Thanksgiving Dinner Origins
In America, we’re about ready for Thanksgiving, our particular riff on the age-old harvest festival. Tomorrow the majority of us will be enjoying some variety of variants of our Thanksgiving dinner. Hopefully, most of us will enjoy our feasts and the company, be it family, friends, or both, that we are surrounded by while doing so.
One thing though – Thanksgiving, despite America’s spin upon it, is still at its heart a harvest celebration. Hence, I believe that we should spare a moment or more to consider our Thanksgiving dinner’s origin.

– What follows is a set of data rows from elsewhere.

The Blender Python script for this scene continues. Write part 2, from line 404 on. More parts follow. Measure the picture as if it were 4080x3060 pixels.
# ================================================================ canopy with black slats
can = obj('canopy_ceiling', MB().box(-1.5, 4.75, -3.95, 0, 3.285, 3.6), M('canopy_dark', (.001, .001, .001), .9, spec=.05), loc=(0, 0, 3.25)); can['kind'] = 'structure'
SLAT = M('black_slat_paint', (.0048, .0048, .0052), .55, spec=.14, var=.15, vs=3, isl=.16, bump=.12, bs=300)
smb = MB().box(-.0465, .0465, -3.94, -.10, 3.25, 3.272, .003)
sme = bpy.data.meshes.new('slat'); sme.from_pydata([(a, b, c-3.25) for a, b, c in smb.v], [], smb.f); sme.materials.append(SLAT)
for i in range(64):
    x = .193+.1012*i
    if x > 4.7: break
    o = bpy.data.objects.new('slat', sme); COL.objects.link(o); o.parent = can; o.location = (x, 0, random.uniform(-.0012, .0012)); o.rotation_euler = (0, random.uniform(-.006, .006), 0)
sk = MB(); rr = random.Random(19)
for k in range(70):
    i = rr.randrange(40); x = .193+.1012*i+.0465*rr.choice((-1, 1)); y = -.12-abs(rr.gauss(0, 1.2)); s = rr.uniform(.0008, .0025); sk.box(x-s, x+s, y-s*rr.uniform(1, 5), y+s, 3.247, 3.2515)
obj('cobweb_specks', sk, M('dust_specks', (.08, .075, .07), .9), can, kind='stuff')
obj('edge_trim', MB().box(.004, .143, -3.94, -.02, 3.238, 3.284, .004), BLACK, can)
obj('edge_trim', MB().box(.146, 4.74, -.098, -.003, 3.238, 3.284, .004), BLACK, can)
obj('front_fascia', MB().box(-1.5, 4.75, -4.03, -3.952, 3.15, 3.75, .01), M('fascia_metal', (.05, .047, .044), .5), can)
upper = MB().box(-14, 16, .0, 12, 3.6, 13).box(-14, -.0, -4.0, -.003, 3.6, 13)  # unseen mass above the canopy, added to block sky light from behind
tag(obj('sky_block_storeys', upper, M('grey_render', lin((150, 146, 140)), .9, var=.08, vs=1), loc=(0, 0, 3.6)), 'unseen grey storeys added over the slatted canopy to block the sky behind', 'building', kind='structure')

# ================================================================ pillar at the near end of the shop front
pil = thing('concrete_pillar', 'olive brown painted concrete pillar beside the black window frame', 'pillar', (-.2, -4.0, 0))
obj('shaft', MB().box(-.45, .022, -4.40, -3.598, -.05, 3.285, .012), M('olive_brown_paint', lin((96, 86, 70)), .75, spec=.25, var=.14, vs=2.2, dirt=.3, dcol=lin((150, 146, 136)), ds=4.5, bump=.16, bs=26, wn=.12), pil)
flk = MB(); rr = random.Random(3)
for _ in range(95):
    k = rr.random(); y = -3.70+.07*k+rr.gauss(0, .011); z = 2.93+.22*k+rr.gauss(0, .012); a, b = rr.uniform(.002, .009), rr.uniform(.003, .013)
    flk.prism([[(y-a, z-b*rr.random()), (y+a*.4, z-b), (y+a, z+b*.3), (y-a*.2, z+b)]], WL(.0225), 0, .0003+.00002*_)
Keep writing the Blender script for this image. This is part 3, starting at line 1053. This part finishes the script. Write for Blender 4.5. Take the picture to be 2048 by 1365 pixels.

And by that I do not mean the well-known legendry of Thanksgiving or the murkier and more complex history thereof; No, I mean the origins of the delicious food upon our tables.
Spare some time this Thanksgiving to think about and be grateful for the efforts of all those “rural folk” – the farmers, ranchers, and such along with the men and women who get those crops from the farms across the land to the stores you buy it at.
Yeah, it would be good and very likely pleasant to pause and consider the farm workers and such in those so easily dismissible fly-over districts, counties, and states. Instead of repeating the urbanites’ and suburanites’ mistake of considering the America’s rural population as forgettable but unforgivable, deplorable, uneducated hicks and rubes, consider that there’s a reason why they make up the heartland of America.